Önce Organize İşler Sazan Sarmalı , Sonra Aile Arasında


Organize İşler'in Netflix'de yayınlanması konusunda olumlu / olumsuz bir fikrim yok. En pahalısı 20 lira 
olan bir bilet alıp sinemada izlemiş olsaydım kendimi kötü hissetmezdim. Sanattır, sanatçıdır tartışabiliriz 
ama varsın 20 liram kahveye değil sinemaya gitsin. Filtreyi de evde yapıp içelim.  Kaldı ki çok beğendim 
ve sinemada da izlemek istiyorum. Ayrıca Yılmaz Erdoğan geri zekalı mı ki kar etmeyeceği bir iş 
yapmış olsun? Demek ki netflix iyi para verdi, zaten sinemaya gitmek cezalandırılacak bir şeymiş gibi mısırı, içeceği hava alanı fiyatlarına satmalarına çok gıcığım. Oh olsun.. 

Yılmaz Erdoğan'ın kim olduğuna biraz bakayım dedim. Ağzım açık kaldı. Henüz 51 yaşında olan 
bu adam ne çok çalışmış, ne işler yapmış. Belçim Bilgin'le 2018 de boşanmışlar bu arada. 

Organize İşler 2 en az birinci film kadar başarılı. İlk filmde Cem Yılmaz göz doldurmuştu, bunda 
Kıvanç Tatlıtuğ oyunculuk çıtasını arşa yükseltmiş! Küçük çaplı bir mafya babası rolünde 
Kıvanç'a bayıldım. Odasındaki detaylar (doldurulmuş hayvan,tıka basa dolu ofis ortamı vb), konuşması
duruşu, kafa yapıcılardan kızarmış gözleri ile adam döktürmüş! 

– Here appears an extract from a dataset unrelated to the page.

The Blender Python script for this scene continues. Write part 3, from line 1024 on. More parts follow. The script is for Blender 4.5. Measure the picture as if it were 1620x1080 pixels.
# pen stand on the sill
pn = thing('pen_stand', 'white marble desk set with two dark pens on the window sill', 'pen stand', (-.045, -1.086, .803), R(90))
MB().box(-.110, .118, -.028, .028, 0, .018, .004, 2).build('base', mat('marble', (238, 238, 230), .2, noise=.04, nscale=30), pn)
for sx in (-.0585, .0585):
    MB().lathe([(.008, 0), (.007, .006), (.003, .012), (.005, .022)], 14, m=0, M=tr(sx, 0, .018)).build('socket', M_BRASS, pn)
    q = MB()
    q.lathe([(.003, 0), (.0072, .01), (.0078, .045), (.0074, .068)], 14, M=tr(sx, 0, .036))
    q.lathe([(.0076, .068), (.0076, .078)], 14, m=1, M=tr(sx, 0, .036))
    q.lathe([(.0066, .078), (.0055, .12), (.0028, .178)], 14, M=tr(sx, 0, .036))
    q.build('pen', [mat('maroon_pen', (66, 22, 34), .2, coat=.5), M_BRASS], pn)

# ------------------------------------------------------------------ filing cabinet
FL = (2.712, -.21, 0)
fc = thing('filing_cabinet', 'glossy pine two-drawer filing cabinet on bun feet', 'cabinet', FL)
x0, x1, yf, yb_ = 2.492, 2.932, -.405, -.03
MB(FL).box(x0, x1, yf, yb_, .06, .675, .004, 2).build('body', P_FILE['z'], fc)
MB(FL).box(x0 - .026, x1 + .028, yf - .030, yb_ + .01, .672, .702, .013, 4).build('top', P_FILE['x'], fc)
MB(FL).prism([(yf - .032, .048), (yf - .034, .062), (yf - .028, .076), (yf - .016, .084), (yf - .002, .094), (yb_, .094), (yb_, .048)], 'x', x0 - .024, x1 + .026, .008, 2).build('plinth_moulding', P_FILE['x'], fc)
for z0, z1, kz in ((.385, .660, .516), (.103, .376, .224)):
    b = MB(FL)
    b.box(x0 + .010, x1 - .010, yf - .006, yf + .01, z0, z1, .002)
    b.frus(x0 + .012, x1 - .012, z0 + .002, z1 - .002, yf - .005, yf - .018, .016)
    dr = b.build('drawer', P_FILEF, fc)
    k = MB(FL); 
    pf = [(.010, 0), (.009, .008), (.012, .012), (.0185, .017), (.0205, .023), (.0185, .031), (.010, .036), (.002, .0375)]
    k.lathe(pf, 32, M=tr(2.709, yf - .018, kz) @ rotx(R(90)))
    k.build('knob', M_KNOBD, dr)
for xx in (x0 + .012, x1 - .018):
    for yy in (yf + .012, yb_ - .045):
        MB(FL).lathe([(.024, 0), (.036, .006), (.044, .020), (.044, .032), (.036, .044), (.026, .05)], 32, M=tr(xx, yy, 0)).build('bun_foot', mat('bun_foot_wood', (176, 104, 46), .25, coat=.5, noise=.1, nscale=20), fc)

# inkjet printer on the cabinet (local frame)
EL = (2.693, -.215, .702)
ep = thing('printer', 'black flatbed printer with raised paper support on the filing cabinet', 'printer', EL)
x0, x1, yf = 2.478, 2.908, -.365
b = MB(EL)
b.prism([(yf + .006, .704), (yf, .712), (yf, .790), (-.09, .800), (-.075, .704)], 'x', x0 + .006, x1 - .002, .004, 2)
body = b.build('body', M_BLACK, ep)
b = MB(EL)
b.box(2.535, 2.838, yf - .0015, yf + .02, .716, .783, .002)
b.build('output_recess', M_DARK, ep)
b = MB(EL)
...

Asım Noyan'ın mekanı, Türkan Şoray'lı- klasik arabalı balkonu, ekibi çok çok hoş. 
Filmde sırıtan tek bir şey yok. 

Ata Demirer'in kısacık rolü efsane olmuş. O konuşmayı kim yazmışsa ellerine sağlık. 
Adam tam bir kafa ütüleyici mi dediler hatırlayamıyorum ama müthişti. 



Ve İstanbul...İstanbul yine baş rolde. İzle izle hayran ol. Yılmaz Erdoğan bu şehri 
çok seviyor olmalı :)

Hoşuma gitmeyen tek şey dolandırılan tombul gencin babasının, oğlu için kullandığı 
kaba, çirkin ifadeler oldu. Bir de Sazan Sarmalı gereksiz bir ayrıntı isim için. Çakallarla Dans
gibi geyik, boş-beleş gürültü mizahı var düşüncesi uyandırmıştı bende. Sadece 
Organize İşler 2 yeterliymiş. 

Türk sinemasında oldukça kaliteli işler yapılıyor. Bu filmi izleyin bence.



 

Çocuklar erken uyuyunca pek övülen Aile Arasında'yı da izledim. 

Bir kere Engin Günaydın, Demet Evgar, Şarkıcı Behiye, kuaför kız Devrim, Adanalı 
anne Mükerrem on numara karakterler. Oyunculukların çok iyi olması kadar Gülse'nin 
yazdığı karakterlerin eksiksizliği de alkışı hak ediyor. 

Demet Evgar'ın yani Solmaz'ın evi çok güzeldi. Ahşap, iki ya da üç katlı eski bir İstanbul evi.
Bahçe. Balkonda içilen çaylar, her fırsatta içilen çaylar, bir masa etrafında neşeyle, kahkahayla
yenen yemekler, elinde poşetlerle gelip '' Çok güzel lor peyniri buldum. Size de aldım'' diyen 
adam. Güzel ayrıntılardı. 

Gerçek hayatında da trans bir birey olan Ayta Sözeri çok parlamış bu filmde. Çok yakışmış role. 

En uyuz rol ve oyunculuk Gülse Birsel'indi. Avrupa Yakası ve Yalan Dünya'da kendisini oynayan
medar-ı iftiharımız niçin Jet Sosyete ve bu filmde böyle tuhaf bir ses tonu ve diksiyonu olan 
karakterler oynuyor anlayamadım. Acayip sırıtıyor. Çok karikatürize ediyor rolü. O sebepten
Jet sosyete izleyemiyorum, o dişler, konuşmalar sinir bozucu. Malesef bu filmde de öyle. 

Bir de sonunda verilen mesaj ne güzeldi. Aile kurmak kolay mı diye bağıran 
Engin Günaydın ne kadar doğru söyledi. Kolay mı aile kurmak, aile olmak?